Strut by Dane Beesley. Art & Conceptual Award. Capture. Summer, 2026 Page 48
Capture is an Australian magazine I download—only occasionally—when the cover manages to earn it. Not out of bad habit, but because it is, almost always, more of the same. It is a publication devoted to professional and emerging photography, broadly acknowledged as one of the field’s established editorial platforms. It offers technical analyses, equipment reviews, practical guides, and reports on international trends. It also covers competitions such as The Capture Awards and Australasia’s Top Emerging Photographers. It combines professional rigor with the promotion of new talent, which makes it, at least regionally, a solid point of reference for photographers, educators, and the visual industry at large.
Its Summer 2025–26 issue—released, paradoxically, in the middle of winter—presented the results of The Capture Awards, whose winners, runners-up, and Top 15 were announced in the first days of December.

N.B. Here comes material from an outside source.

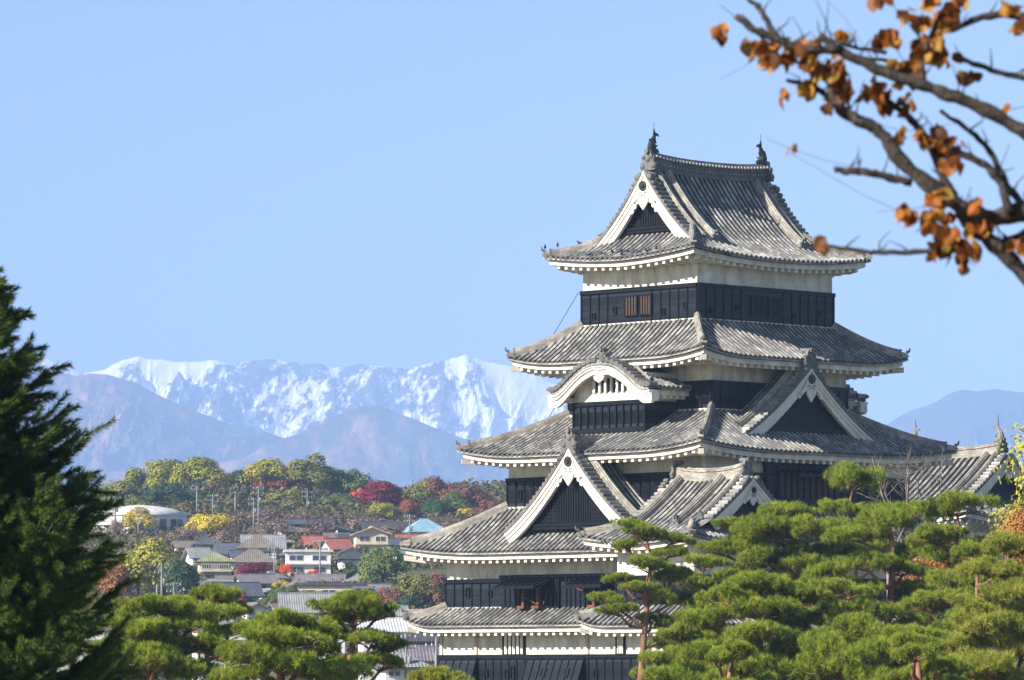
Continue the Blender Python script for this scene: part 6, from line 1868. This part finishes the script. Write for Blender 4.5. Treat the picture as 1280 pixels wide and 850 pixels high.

The competition opened on April 21, 2025, and closed on September 18. Its six categories—Portrait & People, Landscape & Environment, Wedding & Event, Advertising & Fashion, Documentary & Street, and Art & Conceptual—recognize at least one Winner and one Runner-Up each, adding up to twelve principal awardees, plus a considerable constellation of finalists listed among each section’s Top 15. The magazine published the complete set of results.
The editor notes that they received 1,400 submissions—broad, competitive, and conclusive regarding the scale of this year’s edition.
The magazine—something it only recently dares to articulate—reaffirms its intent to reward photographs that come from the real world, not from digital conjuring. A stance it insists on maintaining at a time when AI and automated post-production are reshaping the medium.
I reviewed the ninety acknowledged works. I gave the main awards a closer look and found nothing of interest. Only one image caught my attention—filed under Art & Conceptual.
Perhaps for its singularity: a photograph that reduces a female body to a pair of legs dangling from an industrial structure. A fragmented identity, diluted into an absurd, theatrical pose that pulls the gaze toward a pair of shrieking high-heels—condensed emblems of everything the composition has already amputated.
It is not a pleasant image; nor is it a reasonable doubt. Can a rough, almost hostile environment suffocate the artifices of desire? At the very least, it confuses and arrests.
Without showing the face or most of the body, the figure acquires a surprising narrative charge. Lacking identity, it overflows with intention. It provokes an anxiety to complete the scene, to imagine what brought her here, what waits on the other side. How do I climb up?
The photograph holds itself through a chromatic balance as rigorous as it is shameless. The red of the heels vibrates against its ceremonial opposite: a disciplined green. Immediately above, a pink surface where the legs—sturdy yet precarious—rest, topped by an autonomous blue. These flattened, almost painterly fields flirt with Pop from the conceptual flank. Every element of the image is painfully ordinary; only its manipulation elevates them into a sign where unease is barely grazed by a sordid humor.
I always look for the center because that is where the author nails his intention. The shoes. They clamor for attention like a bicycle bell. Emblems of a codified femininity, rendered absurd when confronted with a metallic, industrial, cold environment. Every reading of the body becomes denatured. Without question, we are witnessing a deliberate accident. What happens when the human becomes a visual object with the same ontological weight as a piece of structure? Where did the character vanish? The anecdote pushes us yet again to consider the body as surface, as sign, as fiction.
The piece is titled Strut, which may mean “to walk with excessive confidence,” with an inflated posture, an air of superiority. But it can equally mean “a structural support.”
What is Dane Beesley trying to say with this circus? Something profound? Is he attempting to ignite a debate on the signifying body through a flamboyant composition of flat, almost serigraphic color? Or is he simply a smart-aleck—a joker who had the image flash across his mind in situ? Something closer to a Kabarettist thrust?
There is no way of knowing. But the legs with which he tries to seduce us—because the intention is unmistakable—generate a narrative far broader than their outline. One that oscillates between grace, estrangement in the Brechtian sense (Verfremdungseffekt), and staged artifice. Is it a commentary on the cultural construction of desire, neutralized by the cold violence of metal, scrutinized by a cloudless sky, by an insolent blue?
Too much theater, Dane.
Dane Beesley
He is described as “an Australian photographer known for his work in portraiture, urban culture, and music, as well as for conceptual imagery that blends spontaneity, theatricality, and an expressive use of color. His work often explores the threshold between the documentary and the performative, building scenes in which the everyday acquires a surreal, ironic, or pop-inflected tone. Beesley has photographed extensively across the Australian music scene, alongside developing artistic projects recognized in specialized publications.”